The Situationist International could be viewed as an artistic response to the spectacle, a sort of derailing through acts falling somewhere between the Dadaist and the revolutionary which, distancing themselves from established and traditionally rational artistic narratives, defy commodification and strive to expose the spectacle for what it is, or summink. Debord's book is therefore a description of the territory, or even the canvas, and is as such an analytical rather than creative tool in respect to the more definably artistic currents of the movement.

The problem with all this is of course that the spectacle by its inherent nature reduces everything to commodity, including that which sets itself against the spectacle; and so the revolution is televised, and probably on pay-per-view, and thus rendered as sterile as that against which it was initially opposed:

Spectacular consumption which preserves congealed past culture, including the recuperated repetition of its negative manifestations, openly becomes in the cultural sector what it is implicitly in its totality: the communication of the incommunicable. The flagrant destruction of language is flatly acknowledged as an officially positive value because the point is to advertise reconciliation with the dominant state of affairs - and here all communication is joyously proclaimed absent. The critical truth of this destruction - the real life of modern poetry and art - is obviously hidden, since the spectacle, whose function is to make history forgotten within culture, applies, in the pseudo-novelty of its modernist means, the very strategy which constitutes its core. Thus a school of neo-literature, which simply admits that it contemplates the written word for its own sake, can present itself as something new.

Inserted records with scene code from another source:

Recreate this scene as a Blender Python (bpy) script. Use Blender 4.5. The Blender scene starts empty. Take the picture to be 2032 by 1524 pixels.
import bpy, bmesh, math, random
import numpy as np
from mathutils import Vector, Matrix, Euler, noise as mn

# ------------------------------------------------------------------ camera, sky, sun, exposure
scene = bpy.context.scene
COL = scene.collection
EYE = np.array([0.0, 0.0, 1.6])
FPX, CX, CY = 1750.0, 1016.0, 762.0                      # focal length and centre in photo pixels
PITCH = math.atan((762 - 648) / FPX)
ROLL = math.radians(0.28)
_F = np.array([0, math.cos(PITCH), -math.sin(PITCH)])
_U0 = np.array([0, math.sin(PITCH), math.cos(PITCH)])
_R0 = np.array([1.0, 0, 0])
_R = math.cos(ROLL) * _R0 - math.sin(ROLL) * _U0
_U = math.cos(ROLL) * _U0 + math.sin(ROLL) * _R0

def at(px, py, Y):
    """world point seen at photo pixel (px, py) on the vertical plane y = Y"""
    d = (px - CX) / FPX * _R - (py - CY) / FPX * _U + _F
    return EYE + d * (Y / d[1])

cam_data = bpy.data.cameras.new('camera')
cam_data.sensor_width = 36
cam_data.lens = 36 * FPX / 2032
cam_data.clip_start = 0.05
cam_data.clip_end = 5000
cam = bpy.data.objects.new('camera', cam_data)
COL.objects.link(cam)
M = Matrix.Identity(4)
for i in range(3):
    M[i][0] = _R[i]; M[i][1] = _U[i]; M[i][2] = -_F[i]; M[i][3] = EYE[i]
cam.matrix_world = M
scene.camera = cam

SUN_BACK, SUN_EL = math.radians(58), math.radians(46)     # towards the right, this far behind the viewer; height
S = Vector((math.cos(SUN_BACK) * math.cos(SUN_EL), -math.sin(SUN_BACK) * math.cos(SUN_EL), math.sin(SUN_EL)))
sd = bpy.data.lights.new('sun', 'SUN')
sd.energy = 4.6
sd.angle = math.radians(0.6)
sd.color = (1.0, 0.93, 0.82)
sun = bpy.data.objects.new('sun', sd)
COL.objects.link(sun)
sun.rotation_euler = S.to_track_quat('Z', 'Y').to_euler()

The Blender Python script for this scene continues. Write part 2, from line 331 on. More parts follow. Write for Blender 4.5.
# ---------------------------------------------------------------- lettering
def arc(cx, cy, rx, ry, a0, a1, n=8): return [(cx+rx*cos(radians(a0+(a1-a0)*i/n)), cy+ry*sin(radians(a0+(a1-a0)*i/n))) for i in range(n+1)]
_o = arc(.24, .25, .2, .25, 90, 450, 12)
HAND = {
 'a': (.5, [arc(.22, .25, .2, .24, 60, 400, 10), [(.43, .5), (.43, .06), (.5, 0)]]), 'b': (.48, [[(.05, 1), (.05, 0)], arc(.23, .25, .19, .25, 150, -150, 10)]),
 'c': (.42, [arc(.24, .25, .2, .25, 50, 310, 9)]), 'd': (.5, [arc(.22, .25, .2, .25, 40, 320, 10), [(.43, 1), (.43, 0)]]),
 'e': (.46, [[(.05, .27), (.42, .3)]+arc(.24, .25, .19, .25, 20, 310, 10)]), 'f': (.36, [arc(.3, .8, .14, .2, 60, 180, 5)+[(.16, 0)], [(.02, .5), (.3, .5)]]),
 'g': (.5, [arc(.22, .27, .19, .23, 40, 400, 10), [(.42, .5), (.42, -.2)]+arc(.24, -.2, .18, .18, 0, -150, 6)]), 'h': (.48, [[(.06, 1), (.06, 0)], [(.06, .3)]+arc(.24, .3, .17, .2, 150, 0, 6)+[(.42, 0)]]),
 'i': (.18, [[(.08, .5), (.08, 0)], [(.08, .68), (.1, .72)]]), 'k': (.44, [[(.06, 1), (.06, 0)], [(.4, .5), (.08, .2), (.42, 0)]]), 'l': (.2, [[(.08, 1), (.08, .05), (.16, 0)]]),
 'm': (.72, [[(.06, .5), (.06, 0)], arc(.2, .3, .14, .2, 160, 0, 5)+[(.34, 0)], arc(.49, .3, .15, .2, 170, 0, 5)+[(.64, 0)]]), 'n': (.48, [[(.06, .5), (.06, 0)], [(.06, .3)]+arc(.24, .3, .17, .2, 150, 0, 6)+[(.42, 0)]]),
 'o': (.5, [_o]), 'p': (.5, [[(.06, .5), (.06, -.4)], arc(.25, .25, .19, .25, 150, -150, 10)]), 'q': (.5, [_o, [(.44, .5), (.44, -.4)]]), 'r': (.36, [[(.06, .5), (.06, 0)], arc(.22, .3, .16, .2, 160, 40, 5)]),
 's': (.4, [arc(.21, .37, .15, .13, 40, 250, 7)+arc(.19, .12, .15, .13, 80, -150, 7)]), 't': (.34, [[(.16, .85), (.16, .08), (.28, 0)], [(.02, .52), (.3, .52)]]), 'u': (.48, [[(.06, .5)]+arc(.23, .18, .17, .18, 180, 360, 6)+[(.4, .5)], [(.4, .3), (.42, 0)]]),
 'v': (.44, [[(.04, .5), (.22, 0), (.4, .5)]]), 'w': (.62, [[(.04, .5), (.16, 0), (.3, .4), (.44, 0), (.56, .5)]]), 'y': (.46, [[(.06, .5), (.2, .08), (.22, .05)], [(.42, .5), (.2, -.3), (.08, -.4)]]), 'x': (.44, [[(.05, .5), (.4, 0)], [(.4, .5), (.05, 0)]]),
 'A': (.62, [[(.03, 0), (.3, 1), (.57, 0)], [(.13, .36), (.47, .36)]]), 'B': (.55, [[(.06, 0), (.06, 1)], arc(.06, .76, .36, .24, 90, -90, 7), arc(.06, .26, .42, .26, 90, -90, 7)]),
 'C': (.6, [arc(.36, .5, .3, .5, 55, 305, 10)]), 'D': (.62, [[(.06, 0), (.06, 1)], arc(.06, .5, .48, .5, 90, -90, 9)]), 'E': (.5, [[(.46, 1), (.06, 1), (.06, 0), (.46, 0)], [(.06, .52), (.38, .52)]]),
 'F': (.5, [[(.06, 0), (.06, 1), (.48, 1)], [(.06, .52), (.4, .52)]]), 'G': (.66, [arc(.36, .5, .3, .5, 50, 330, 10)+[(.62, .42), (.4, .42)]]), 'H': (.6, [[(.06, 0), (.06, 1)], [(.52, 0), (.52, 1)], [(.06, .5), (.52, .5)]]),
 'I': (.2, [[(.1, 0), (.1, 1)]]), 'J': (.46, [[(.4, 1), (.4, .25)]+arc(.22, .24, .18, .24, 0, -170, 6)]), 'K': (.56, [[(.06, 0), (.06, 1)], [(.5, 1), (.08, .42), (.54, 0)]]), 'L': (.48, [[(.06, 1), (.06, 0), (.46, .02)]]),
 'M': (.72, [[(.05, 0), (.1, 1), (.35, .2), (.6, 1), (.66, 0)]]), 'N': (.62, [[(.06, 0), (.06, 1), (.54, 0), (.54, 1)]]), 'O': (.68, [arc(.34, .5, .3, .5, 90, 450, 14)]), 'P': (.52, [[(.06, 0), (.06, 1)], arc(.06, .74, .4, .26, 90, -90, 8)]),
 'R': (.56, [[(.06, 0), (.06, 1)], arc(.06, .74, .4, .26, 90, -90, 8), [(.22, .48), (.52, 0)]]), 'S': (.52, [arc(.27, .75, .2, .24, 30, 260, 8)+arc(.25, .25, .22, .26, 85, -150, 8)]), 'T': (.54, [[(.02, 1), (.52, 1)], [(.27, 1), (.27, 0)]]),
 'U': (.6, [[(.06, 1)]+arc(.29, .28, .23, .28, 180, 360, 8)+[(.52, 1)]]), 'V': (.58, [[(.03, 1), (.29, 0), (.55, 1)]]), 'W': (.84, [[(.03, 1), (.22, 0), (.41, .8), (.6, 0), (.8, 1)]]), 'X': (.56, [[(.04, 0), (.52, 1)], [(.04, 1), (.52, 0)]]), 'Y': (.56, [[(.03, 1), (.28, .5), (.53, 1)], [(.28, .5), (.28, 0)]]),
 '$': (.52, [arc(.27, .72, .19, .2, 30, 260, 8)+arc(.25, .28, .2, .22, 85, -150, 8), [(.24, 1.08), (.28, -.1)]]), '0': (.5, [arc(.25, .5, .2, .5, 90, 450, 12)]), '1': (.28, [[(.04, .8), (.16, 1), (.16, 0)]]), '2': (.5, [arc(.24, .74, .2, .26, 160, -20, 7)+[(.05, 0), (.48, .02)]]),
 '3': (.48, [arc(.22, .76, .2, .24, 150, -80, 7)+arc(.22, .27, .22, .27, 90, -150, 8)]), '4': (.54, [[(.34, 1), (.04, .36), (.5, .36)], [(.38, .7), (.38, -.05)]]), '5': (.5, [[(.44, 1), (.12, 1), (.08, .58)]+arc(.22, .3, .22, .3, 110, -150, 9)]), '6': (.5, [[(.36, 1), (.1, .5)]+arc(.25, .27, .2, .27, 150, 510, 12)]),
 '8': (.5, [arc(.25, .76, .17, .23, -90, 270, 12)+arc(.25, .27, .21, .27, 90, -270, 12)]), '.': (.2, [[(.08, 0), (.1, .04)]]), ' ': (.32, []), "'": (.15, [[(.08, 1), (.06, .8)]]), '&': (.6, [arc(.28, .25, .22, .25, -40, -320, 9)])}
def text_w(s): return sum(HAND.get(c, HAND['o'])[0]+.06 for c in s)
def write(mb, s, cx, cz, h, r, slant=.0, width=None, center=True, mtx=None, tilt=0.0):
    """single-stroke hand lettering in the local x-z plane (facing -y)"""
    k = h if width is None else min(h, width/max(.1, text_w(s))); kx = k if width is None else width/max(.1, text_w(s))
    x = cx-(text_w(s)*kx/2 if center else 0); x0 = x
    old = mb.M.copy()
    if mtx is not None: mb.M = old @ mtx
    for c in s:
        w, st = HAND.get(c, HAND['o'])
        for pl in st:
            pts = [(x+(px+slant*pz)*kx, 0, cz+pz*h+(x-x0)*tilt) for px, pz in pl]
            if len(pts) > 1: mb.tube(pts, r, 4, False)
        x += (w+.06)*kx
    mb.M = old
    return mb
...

It has been pointed out by its critics that the Situationist International is itself only a commodity and Situationism now amounts to flash mobs and hidden camera shows. This reduction of signal to noise can be seen in examples like that of psychochronography, the invention of a Doctor Who fan and self-published author who presumably decided that the Situationist concept of psychogeography held just the right sort of pseudo-intellectual weight to be applied to analysis of a children's television serial. Psychogeography being the deduction of narrative from physical space, the premise of psychochronography is therefore inherently absurd, purporting to deduce meaning from that which already exists exclusively as meaning, which not only leaves us with yet more overreaching spectacular juvenilia we really don't need, but serves to further clog up cultural bandwidth by the reduction of analysis itself to mere packaging.

None of this should make any difference to that which is observed in the Society of the Spectacle providing one is able to read without too much crosstalk of the kind described above; and I would suggest that as analysis it remains as relevant as ever; and whilst I see no value in placing Debord's book on a pedestal, it should be read, and it deserves better than to be remembered as a footnote to lesser works.